Nikki Haley is very concerned about the origin of a missile that didn’t kill anyone in Yemen:

Haley, holding a press conference at the Joint Base Anacostia-Bolling in Washington, D.C., presented what she described as recovered pieces of a missile fired by Houthi militants from Yemen into Saudi Arabia, pointing out the missile bears “Iranian missile fingerprints.” Yemen is facing a devastating civil war that has been raging since 2015.

“It’s hard to find a conflict or a terrorist group in the Middle East that does not have Iran’s fingerprints all over it,” Haley said Thursday.

Supporters of the U.S.-backed, Saudi-led war on Yemen have been desperate to shift the blame for the disaster engulfing that country to anyone other than the coalition and its Western patrons. They have therefore exaggerated the negligible role of Iran in the conflict in order to distract attention from the far larger, much more destructive role that the U.S. and our clients have had over the last two and a half years. Insofar as Iranian support for the Houthis has increased during the course of the Saudi-led intervention, that is just proof of how unsuccessful the coalition’s war has been and how pointlessly destructive their blockade continues to be.

That is why our U.N. ambassador feels the need to put on a show to accuse Iran of providing missiles to the Houthis at the same time that she and the rest of our government pointedly ignore the routine bombing of civilian targets by coalition forces and the coalition blockade that is strangling Yemen’s civilian population to death. The evidence in this case is not as clear-cut as Haley claims, but that is almost beside the point. Haley cannot defend what the coalition has been doing to Yemen for over thirty months, and she can’t justify the collective punishment they are inflicting on the population in response to the firing of this missile, so she has to try to change the subject. Haley’s stunt is a lame bid to try to make people forget that our clients are committing crimes against humanity with our government’s assistance. It is pitiful diversion and a confirmation of just how indefensible and disgusting our policy in Yemen is.

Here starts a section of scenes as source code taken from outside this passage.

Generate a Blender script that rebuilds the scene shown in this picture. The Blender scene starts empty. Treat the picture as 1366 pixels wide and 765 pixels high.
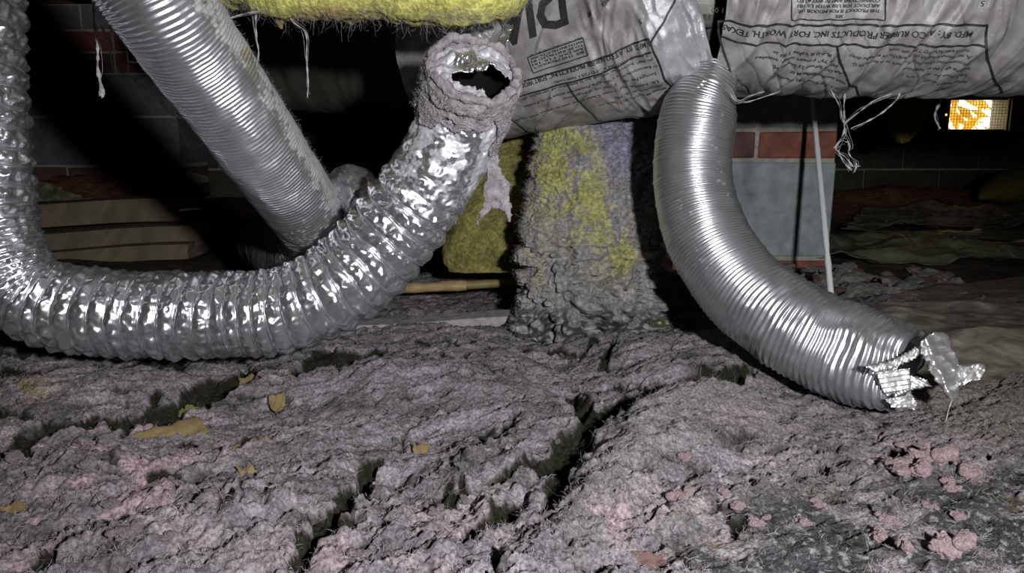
import bpy, bmesh, math, random
import numpy as np
from mathutils import Vector

random.seed(7); rng = np.random.default_rng(7)
C = bpy.context.scene.collection
sc = bpy.context.scene
# ------------------------------------------------------------------ camera
F = 1052.0; CAMZ = 0.32; PITCH = math.radians(11.0)
FWD = np.array([0, math.cos(PITCH), -math.sin(PITCH)])
UP = np.array([0, math.sin(PITCH), math.cos(PITCH)])
RT = np.array([1.0, 0, 0]); CAM = np.array([0, 0, CAMZ])
cd = bpy.data.cameras.new('camera'); cam = bpy.data.objects.new('camera', cd); C.objects.link(cam)
cd.sensor_fit = 'HORIZONTAL'; cd.sensor_width = 36; cd.lens = 36 * F / 1366; cd.clip_start = 0.01
cam.location = CAM; cam.rotation_euler = (math.pi / 2 - PITCH, 0, 0)
sc.camera = cam
# ------------------------------------------------------------------ daylight outside, lamp in the photographer's right hand
w = bpy.data.worlds.new('world'); sc.world = w; w.use_nodes = True
w.node_tree.nodes['Background'].inputs[0].default_value = (1.0, 0.95, 0.8, 1)
w.node_tree.nodes['Background'].inputs[1].default_value = 3.0
ld = bpy.data.lights.new('hand_lamp', 'SPOT'); ld.energy = 78; ld.shadow_soft_size = 0.028
ld.spot_size = math.radians(88); ld.spot_blend = 0.75; ld.color = (1.0, 0.985, 1.0)
lamp = bpy.data.objects.new('hand_lamp', ld); C.objects.link(lamp)
lamp.location = (0.27, -0.22, 0.45)
lamp.rotation_euler = (Vector((-0.02, 1.25, 0.20)) - Vector(lamp.location)).to_track_quat('-Z', 'Y').to_euler()
sc.view_settings.view_transform = 'Standard'; sc.view_settings.look = 'None'
sc.view_settings.exposure = 0.0; sc.view_settings.gamma = 1.0

# ------------------------------------------------------------------ numpy noise
def _h(ix, iy, iz, seed):
    h = (ix.astype(np.int64) * 374761393 + iy.astype(np.int64) * 668265263 + iz * 2147483647 + seed * 974634777) & 0xffffffff
    h = ((h ^ (h >> 13)) * 1274126177) & 0xffffffff
    h = (h ^ (h >> 16))
    h = (h * 2246822519) & 0xffffffff
    return ((h ^ (h >> 15)) & 0xffffff) / float(0xffffff)
def perlin(x, y, seed=0):
    x = np.asarray(x, float); y = np.asarray(y, float)
    ix = np.floor(x); iy = np.floor(y); fx = x - ix; fy = y - iy
    u = fx * fx * fx * (fx * (fx * 6 - 15) + 10); v = fy * fy * fy * (fy * (fy * 6 - 15) + 10)
    def g(a, b):
        an = _h(ix + a, iy + b, 0, seed) * 6.28318
        return np.cos(an) * (fx - a) + np.sin(an) * (fy - b)
    a = g(0, 0) * (1 - u) + g(1, 0) * u; b = g(0, 1) * (1 - u) + g(1, 1) * u
    return (a * (1 - v) + b * v) * 1.5
def fbm(x, y, seed=0, o=4, gain=.5):
    r = 0; a = 1.0; f = 1.0
    for i in range(o):
        r = r + a * perlin(x * f + 17 * i, y * f - 9 * i, seed + i); a *= gain; f *= 2.03
    return r
def ridged(x, y, seed=0, o=4, gain=.55):
    r = 0; a = 1.0; f = 1.0
    for i in range(o):
        r = r + a * (1 - 2 * np.abs(perlin(x * f + 5 * i, y * f + 3 * i, seed + i))); a *= gain; f *= 2.1
    return r
def billow(x, y, seed=0, o=4, gain=.55):
    r = 0; a = 1.0; f = 1.0
    for i in range(o):
        r = r + a * (np.abs(perlin(x * f + 5 * i, y * f + 3 * i, seed + i)) * 2 - .5); a *= gain; f *= 2.1
    return r
def facet(x, y, seed=0):            # continuous piecewise-linear noise: crumpled-foil facets
    x = x + .35 * perlin(x * .7, y * .7, seed + 5); y = y + .35 * perlin(x * .7 + 40, y * .7, seed + 6)
    s = (x + y) * 0.36602540378; X = x + s; Y = y + s
    ix = np.floor(X); iy = np.floor(Y); fx = X - ix; fy = Y - iy
    h00 = _h(ix, iy, 0, seed); h11 = _h(ix + 1, iy + 1, 0, seed); h10 = _h(ix + 1, iy, 0, seed); h01 = _h(ix, iy + 1, 0, seed)
    lo = h00 + fx * (h10 - h00) + fy * (h11 - h10)
    hi = h00 + fy * (h01 - h00) + fx * (h11 - h01)
    return np.where(fx > fy, lo, hi) * 2 - 1
def sstep(a, b, x):
    t = np.clip((x - a) / (b - a), 0, 1); return t * t * (3 - 2 * t)

# ------------------------------------------------------------------ projection helpers (pixel + distance -> place in the crawl space)
def P(px, py, d):
    return CAM + d * (FWD + (px - 683) / F * RT + (382.5 - py) / F * UP)
def G(px, py, z=0.0):
    r = FWD + (px - 683) / F * RT + (382.5 - py) / F * UP
    return CAM + r * ((z - CAMZ) / r[2])
def proj(v):
    q = v - CAM; d = q @ FWD
    return 683 + F * (q @ RT) / d, 382.5 - F * (q @ UP) / d, d

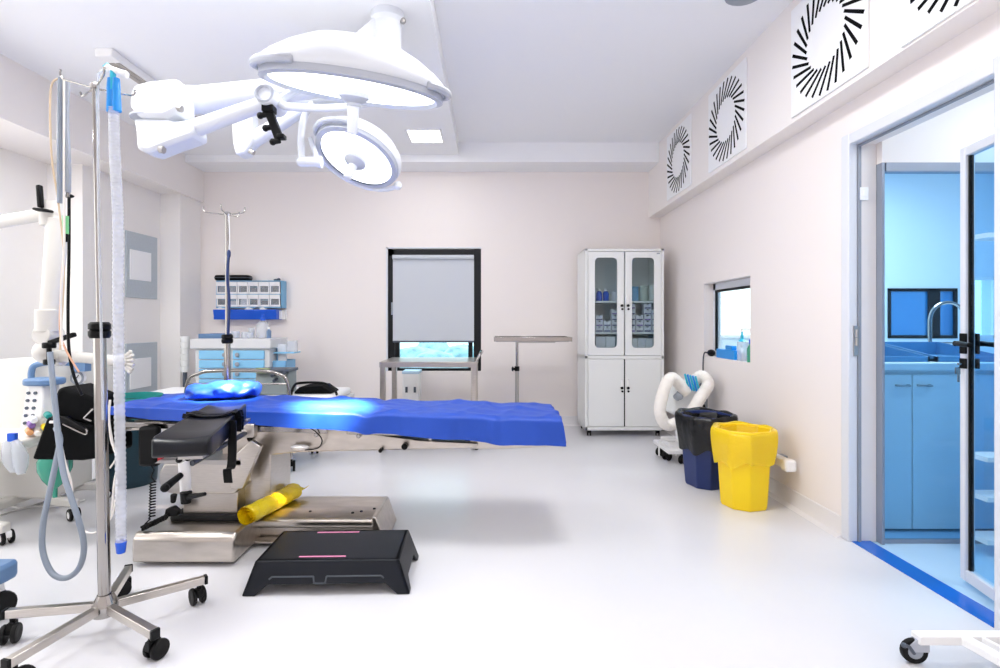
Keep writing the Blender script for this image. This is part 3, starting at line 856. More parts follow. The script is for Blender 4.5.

Haley says that it is difficult “to find a conflict or a terrorist group in the Middle East that does not have Iran’s fingerprints all over it.” That is not really true, but Yemen is probably the worst example she could have used. It is the coalition’s war that has strengthened Al Qaeda in the Arabian Peninsula (AQAP) and the local ISIS affiliate in Yemen, and it is coalition forces that have been fighting alongside members of AQAP during this conflict. It is the Saudi-led coalition backed by the U.S. and other Western states that escalated the conflict in Yemen and created the world’s worst humanitarian crisis. These are the governments whose fingerprints are “all over” the devastation and loss of life in Yemen. Whatever else Iran may be responsible for elsewhere in the region, it is not responsible for most of what has happened in Yemen, and Haley’s stunt doesn’t change that.